- [STATED TASK] Reproduce exactly the lines below, from the first through the one containing "LEAF_B, tr, smooth=True)", and nothing more.

- [DATA EXTRACT]
[Begin]
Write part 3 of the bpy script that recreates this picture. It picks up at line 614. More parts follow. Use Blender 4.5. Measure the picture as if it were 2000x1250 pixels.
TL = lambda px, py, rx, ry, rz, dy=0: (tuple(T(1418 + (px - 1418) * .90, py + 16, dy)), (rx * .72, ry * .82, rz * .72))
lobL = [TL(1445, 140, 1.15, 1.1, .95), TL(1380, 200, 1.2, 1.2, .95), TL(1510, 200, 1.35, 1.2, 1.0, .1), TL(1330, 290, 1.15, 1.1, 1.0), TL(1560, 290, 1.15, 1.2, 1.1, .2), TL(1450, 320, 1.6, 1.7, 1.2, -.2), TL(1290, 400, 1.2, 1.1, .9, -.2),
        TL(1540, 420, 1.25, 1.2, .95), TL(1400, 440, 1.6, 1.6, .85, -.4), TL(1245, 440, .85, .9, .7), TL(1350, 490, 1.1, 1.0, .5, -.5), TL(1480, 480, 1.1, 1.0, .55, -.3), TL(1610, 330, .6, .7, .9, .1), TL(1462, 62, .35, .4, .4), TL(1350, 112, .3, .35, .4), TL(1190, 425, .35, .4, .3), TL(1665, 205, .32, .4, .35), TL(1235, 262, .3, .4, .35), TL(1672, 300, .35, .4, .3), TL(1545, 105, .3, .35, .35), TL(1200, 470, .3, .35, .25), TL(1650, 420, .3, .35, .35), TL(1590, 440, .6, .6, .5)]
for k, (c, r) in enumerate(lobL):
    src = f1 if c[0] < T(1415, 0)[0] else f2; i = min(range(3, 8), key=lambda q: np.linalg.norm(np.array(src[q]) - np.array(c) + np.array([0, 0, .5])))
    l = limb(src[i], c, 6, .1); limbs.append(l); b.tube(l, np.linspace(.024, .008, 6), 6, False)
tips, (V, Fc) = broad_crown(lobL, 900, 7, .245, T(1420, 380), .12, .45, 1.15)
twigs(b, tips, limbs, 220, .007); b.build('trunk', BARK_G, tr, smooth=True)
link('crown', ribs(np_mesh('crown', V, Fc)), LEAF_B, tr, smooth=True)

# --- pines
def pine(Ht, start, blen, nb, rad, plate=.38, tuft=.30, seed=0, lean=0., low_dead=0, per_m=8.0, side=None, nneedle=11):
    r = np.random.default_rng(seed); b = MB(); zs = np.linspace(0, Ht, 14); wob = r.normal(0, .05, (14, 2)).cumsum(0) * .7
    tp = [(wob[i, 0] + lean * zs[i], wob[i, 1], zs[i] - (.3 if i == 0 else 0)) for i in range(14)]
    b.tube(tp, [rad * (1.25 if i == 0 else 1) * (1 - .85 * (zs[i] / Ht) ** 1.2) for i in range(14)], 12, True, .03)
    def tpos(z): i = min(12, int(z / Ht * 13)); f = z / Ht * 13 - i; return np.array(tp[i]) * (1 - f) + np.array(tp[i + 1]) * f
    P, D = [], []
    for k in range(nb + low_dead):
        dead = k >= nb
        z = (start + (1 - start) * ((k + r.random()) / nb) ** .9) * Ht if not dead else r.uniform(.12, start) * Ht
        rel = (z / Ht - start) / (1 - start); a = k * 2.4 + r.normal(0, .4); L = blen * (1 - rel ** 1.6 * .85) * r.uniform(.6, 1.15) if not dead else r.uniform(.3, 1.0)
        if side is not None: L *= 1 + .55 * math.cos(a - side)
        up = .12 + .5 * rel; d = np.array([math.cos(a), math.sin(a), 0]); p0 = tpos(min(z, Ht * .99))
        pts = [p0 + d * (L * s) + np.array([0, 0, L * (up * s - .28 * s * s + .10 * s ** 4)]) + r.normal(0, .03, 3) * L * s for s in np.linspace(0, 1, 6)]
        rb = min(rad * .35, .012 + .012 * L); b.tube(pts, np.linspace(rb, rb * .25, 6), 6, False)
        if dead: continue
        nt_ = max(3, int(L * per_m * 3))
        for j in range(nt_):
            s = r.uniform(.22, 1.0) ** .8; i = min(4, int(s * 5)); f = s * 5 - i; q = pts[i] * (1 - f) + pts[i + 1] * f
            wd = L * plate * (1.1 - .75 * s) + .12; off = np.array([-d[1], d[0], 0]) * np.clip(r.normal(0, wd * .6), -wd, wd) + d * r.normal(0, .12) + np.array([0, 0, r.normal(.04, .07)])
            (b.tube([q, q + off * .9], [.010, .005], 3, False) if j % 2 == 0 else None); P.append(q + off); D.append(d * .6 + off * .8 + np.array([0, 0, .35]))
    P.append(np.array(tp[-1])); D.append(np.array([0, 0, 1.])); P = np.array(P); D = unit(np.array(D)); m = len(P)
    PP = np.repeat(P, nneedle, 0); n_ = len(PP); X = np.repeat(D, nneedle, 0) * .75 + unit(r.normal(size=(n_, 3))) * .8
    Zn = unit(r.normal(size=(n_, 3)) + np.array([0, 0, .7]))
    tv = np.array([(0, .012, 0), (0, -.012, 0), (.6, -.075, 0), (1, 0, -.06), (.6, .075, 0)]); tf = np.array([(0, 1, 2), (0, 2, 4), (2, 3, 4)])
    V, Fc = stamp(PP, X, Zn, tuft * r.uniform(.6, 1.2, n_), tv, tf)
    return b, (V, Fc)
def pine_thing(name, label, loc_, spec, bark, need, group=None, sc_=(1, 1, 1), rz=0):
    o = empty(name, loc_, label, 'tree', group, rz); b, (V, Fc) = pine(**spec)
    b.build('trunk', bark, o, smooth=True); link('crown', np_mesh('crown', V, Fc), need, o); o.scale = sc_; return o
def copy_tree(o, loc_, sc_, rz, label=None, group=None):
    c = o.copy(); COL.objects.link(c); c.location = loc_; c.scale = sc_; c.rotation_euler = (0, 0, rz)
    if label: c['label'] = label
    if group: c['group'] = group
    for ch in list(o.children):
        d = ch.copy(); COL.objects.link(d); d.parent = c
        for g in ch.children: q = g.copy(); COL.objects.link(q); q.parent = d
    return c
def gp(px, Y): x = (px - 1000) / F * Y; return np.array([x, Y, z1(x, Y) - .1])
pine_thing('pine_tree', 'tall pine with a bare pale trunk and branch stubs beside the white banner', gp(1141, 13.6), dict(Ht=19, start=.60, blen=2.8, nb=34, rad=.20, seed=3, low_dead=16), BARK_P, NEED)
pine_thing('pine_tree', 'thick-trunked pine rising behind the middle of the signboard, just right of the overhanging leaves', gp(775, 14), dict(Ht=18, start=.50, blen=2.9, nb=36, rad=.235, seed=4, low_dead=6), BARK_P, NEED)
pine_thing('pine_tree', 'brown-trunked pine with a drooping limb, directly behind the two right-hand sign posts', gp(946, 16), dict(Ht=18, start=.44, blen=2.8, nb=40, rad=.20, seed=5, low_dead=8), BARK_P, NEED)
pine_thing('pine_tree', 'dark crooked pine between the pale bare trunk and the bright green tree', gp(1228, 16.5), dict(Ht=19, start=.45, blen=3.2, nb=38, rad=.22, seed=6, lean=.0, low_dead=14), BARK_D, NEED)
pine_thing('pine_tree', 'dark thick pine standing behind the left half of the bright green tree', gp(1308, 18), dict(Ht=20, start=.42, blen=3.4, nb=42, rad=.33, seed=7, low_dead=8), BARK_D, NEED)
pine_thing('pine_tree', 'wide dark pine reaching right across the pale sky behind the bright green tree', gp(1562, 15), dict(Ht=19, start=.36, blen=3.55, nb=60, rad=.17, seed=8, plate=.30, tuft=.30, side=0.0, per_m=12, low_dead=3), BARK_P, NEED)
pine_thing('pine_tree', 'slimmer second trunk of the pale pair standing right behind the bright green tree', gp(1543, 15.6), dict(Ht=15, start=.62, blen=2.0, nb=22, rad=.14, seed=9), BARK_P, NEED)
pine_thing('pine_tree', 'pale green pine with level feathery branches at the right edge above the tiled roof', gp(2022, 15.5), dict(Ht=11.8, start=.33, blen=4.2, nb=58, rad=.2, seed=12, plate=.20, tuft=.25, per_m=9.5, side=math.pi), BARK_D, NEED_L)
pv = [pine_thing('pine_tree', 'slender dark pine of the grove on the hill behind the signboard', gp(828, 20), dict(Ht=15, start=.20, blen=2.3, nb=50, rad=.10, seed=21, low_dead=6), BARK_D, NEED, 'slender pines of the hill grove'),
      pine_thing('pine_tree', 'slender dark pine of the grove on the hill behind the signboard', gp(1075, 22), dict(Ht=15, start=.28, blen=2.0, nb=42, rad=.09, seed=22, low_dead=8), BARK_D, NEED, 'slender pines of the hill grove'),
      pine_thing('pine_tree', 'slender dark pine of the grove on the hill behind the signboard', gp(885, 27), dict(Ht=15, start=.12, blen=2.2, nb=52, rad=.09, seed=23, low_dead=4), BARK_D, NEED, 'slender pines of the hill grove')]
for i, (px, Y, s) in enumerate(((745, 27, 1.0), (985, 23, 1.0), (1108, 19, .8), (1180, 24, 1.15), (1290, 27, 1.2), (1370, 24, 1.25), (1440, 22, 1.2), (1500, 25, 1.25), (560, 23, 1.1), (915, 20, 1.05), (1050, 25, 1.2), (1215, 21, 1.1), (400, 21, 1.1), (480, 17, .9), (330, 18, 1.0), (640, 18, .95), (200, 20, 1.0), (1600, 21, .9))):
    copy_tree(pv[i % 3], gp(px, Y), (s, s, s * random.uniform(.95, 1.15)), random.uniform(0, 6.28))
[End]
- [TASK RESPONSE]
Write part 3 of the bpy script that recreates this picture. It picks up at line 614. More parts follow. Use Blender 4.5. Measure the picture as if it were 2000x1250 pixels.
TL = lambda px, py, rx, ry, rz, dy=0: (tuple(T(1418 + (px - 1418) * .90, py + 16, dy)), (rx * .72, ry * .82, rz * .72))
lobL = [TL(1445, 140, 1.15, 1.1, .95), TL(1380, 200, 1.2, 1.2, .95), TL(1510, 200, 1.35, 1.2, 1.0, .1), TL(1330, 290, 1.15, 1.1, 1.0), TL(1560, 290, 1.15, 1.2, 1.1, .2), TL(1450, 320, 1.6, 1.7, 1.2, -.2), TL(1290, 400, 1.2, 1.1, .9, -.2),
        TL(1540, 420, 1.25, 1.2, .95), TL(1400, 440, 1.6, 1.6, .85, -.4), TL(1245, 440, .85, .9, .7), TL(1350, 490, 1.1, 1.0, .5, -.5), TL(1480, 480, 1.1, 1.0, .55, -.3), TL(1610, 330, .6, .7, .9, .1), TL(1462, 62, .35, .4, .4), TL(1350, 112, .3, .35, .4), TL(1190, 425, .35, .4, .3), TL(1665, 205, .32, .4, .35), TL(1235, 262, .3, .4, .35), TL(1672, 300, .35, .4, .3), TL(1545, 105, .3, .35, .35), TL(1200, 470, .3, .35, .25), TL(1650, 420, .3, .35, .35), TL(1590, 440, .6, .6, .5)]
for k, (c, r) in enumerate(lobL):
    src = f1 if c[0] < T(1415, 0)[0] else f2; i = min(range(3, 8), key=lambda q: np.linalg.norm(np.array(src[q]) - np.array(c) + np.array([0, 0, .5])))
    l = limb(src[i], c, 6, .1); limbs.append(l); b.tube(l, np.linspace(.024, .008, 6), 6, False)
tips, (V, Fc) = broad_crown(lobL, 900, 7, .245, T(1420, 380), .12, .45, 1.15)
twigs(b, tips, limbs, 220, .007); b.build('trunk', BARK_G, tr, smooth=True)
link('crown', ribs(np_mesh('crown', V, Fc)), LEAF_B, tr, smooth=True)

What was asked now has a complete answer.